Fil's Unbelievable Garbage Collector

Algorithm & Design

  • Fil-C compiles C into a memory-safe dialect using “InvisiCaps” capabilities and a concurrent, non‑moving, Dijkstra‑barrier GC (FUGC).
  • The collector is precise/accurate: LLVM is instrumented to emit stack maps and metadata so the GC knows exactly where pointers are, rather than scanning conservatively.
  • Pointer–integer casts are allowed but “laundered”: if a pointer goes through an integer and is stored, it loses its capability; later dereference traps instead of becoming a hidden root.
  • GC uses a grey-stack, concurrent marking and a sweeping phase based on bitvector SIMD; dead objects can be reclaimed via bitmaps without touching their contents.
  • Stack scanning is bounded by stack depth; in practice, participants argue typical stacks are small enough that scans are rarely the main bottleneck.

Performance, Overheads & Latency

  • Reported slowdowns range widely:
    • Some programs near 1×, many in the ~2–4× band.
    • Pathological cases observed: ~9× and up to ~49× for STL/SIMD‑heavy or QuickJS workloads (a recent bug made unions particularly bad; fixing it improved one QuickJS case ~6×).
  • Author’s rough targets: worst‑case ~2×, average ~1.5×, with SIMD/array‑heavy code close to 1× and pointer‑chasey tree/graph code >2×.
  • Memory overhead is estimated around 2× for GC alone, with additional overhead from capabilities; code size is currently very bloated (guessed ~5×) due to unoptimized metadata and ELF constraints.
  • Debate on “perf‑sensitive” C/C++:
    • One side: most user‑facing C/C++ could be 2–4× slower without noticeable UX impact, especially IO‑bound tools.
    • Other side: many domains (compilers, browsers, games, DAWs, scientific computing, embedded) would notice even 2×.
  • Latency: FUGC is concurrent; pauses are limited to safepoint callbacks (poll checks) and stack scans.
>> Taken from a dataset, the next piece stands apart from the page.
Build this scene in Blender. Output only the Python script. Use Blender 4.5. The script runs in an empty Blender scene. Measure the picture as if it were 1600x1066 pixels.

For latency‑critical workloads (games, audio, hard real‑time), this may still be unacceptable; ideas like end‑of‑frame safepoints are mentioned but not implemented.

Use Cases, Compatibility & Adoption

  • Fil-C has been used to run substantial existing C code (e.g., shells, interpreters, build tools, editors). It can “just work” on many real programs, sometimes uncovering bugs.
  • Strong fit: large legacy C where rewrites are unlikely and absolute peak performance isn’t critical; poor fit: embedded/hard real‑time, JITs (no PROT_EXEC), current 32‑bit targets.
  • Some see it as evidence that “memory-safe C” for existing code is practically achievable, providing an existence proof against claims that such systems can’t work.

Safety Model vs Alternatives

  • Capability system is designed to be thread‑safe without pervasive atomics/locks.
  • Undefined‑behavior‑driven optimizations are disabled via LLVM flags and patches; the compiler runs a controlled opt pipeline before instrumentation, aiming for “garbage in, memory safety out”.
  • Compared with:
    • Lock‑and‑key temporal checking: would miss Fil‑C’s thread‑safety properties.
    • RLBox: provides sandboxing but not memory safety inside the sandbox; some argue performance comparisons are still relevant, others say they solve different threat models.
    • Rust: can still rely on unsafe; Fil‑C is positioned as slower/heavier but with no escape hatches.

GC vs Ownership Philosophy

  • One camp calls GC an “evolutionary dead end” and prefers compile‑time resource management with no runtime cost.
  • Others counter:
    • All memory management has costs (runtime, compile‑time and cognitive).
    • Tracing GC is often faster than malloc/free or refcounting under some workloads, at the cost of more memory.
    • For complex, cyclic, graph‑like structures, tracing GC is very natural; simulating it with ownership+RC can be more complex and sometimes slower.
  • Broad agreement that this is all about tradeoffs, not absolutes.